If you thought that many stocks have been in a dire position since last summer, then you haven’t looked at government bonds yet. The upward trend for US government bonds is far from visible. According to Bank of America, it is the deepest bear market in history. This could also be negative for other assets, such as cryptocurrencies.

BoA bearish on US government bonds

The investment bank concluded this on Friday in a weekly letter to investors Reuters. The latest edition of the ‘Flow Show’ letter states that bond-specific investment funds saw $2.5 billion exit last week. Furthermore, BoA only measured from last Monday to Wednesday, meaning the actual amount may be even greater.

Things are particularly bad for long-term government bonds, which are most affected by interest rate rises. Last Wednesday, yields on 30-year US government bonds rose above 5% for the first time since 2007. The value of bonds is inversely correlated with interest rates, and last week these specific assets also fell 5%.
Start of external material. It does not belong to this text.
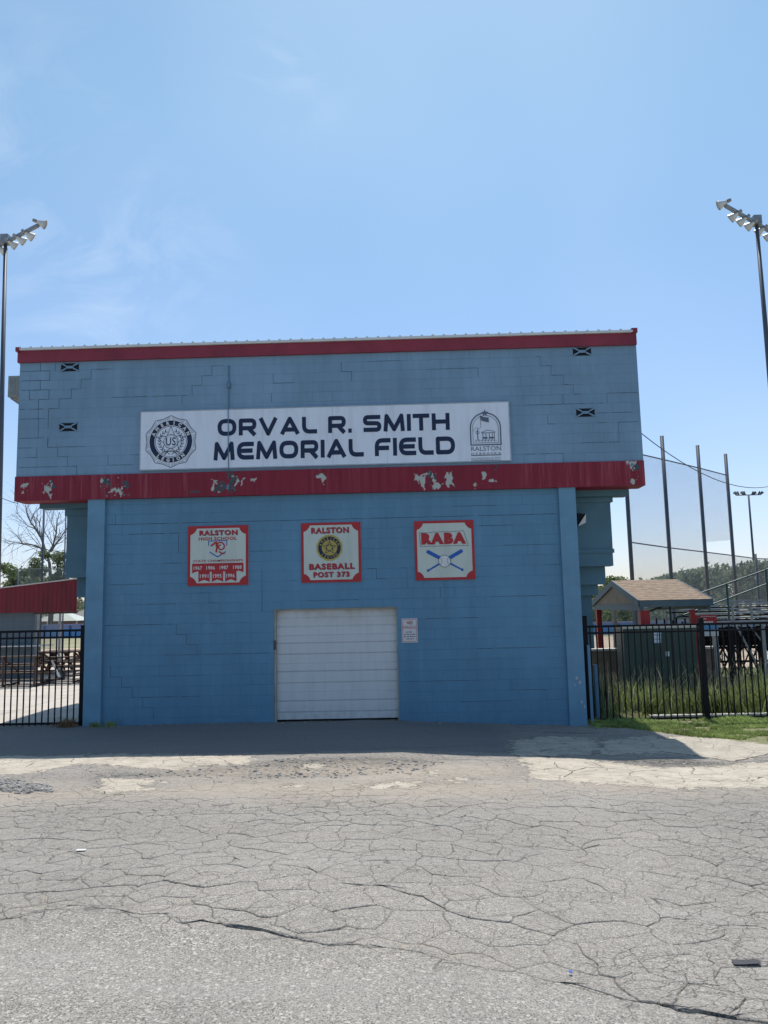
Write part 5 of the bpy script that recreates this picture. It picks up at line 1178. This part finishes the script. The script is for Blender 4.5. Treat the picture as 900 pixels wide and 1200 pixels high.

At the same time, ‘2-year Treasury bonds’, which are also formally called ‘notes’, were doing reasonably well. The price of these bonds remained virtually flat. This could be due to growing concerns that the United States is slowly entering a recession. The higher interest rates implemented by the central bank theoretically slow down the economy.

Furthermore, the fact that the United States has difficulty paying its own debt will play an important role. The government even threatened to temporarily close non-essential government services last month.

Bad news: bonds bad for crypto?

The investment bank also considers the chance of a recession, but remains bearish. “No capitulation here,” warns BoA strategist Michael Hartnett. He calls bonds the new ‘humiliation trade’. Some say the panic is actually good for other assets, but Bank of America doesn’t think so. It sees the rise in American shares as a favorable selling moment.

In general, stocks and cryptocurrencies are positively correlated. That means crypto rises when stocks rise and falls when stocks do too. Ironically, just the opposite happened last week. The bond panic was already there then, but bitcoin (BTC) actually benefited from the unrest, according to market data.